Beides wird nicht dadurch verbessert dass die beiden Lager die Argumente des jeweiligen anderen ins Lächerliche ziehen. Auch wenn das schwerfallen mag, da manche Argumente einfach hanebüchen sind, was aber wiederum daran liegt, dass eine sachliche Debatte aus den oben genannten Gründen oder in manchen Fällen auch schlichtweg aus mangelnder Information bzw. Bildung nicht möglich zu sein scheint. Wir verbessern die Lage weder dadurch, dass wir alles Fremde aus dem Land verbannen, noch dadurch, dass wir der multikulturellen Gesellschaft zu Liebe unsere entscheidenden Werte aufweichen. Und damit meine ich nicht Bier, Schweinsbraten und Lederhosen, sondern Menschenwürde, Gleichheit, Freiheit.

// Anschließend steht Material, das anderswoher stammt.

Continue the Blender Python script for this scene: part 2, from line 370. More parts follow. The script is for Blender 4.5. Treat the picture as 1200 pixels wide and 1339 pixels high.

Und so singen halt die einen Weihnachtslieder zur Verteidigung des Abendlandes und verkennen dabei dass sie diese Lieder ohne kulturellen Wandel nicht singen würden.
Und die anderen verkennen die Herausforderungen, die muli-ethnische Gesellschaften mit sich bringen.
Wir drehen uns im Kreis, vor Lampedusa stirbt ein Kind und die 14-jährige Muslimin aus der bildungsfernen Familie bemerkt, dass sie weniger wert ist als ihr Bruder. Aber gut, dass wir mal drüber geredet haben.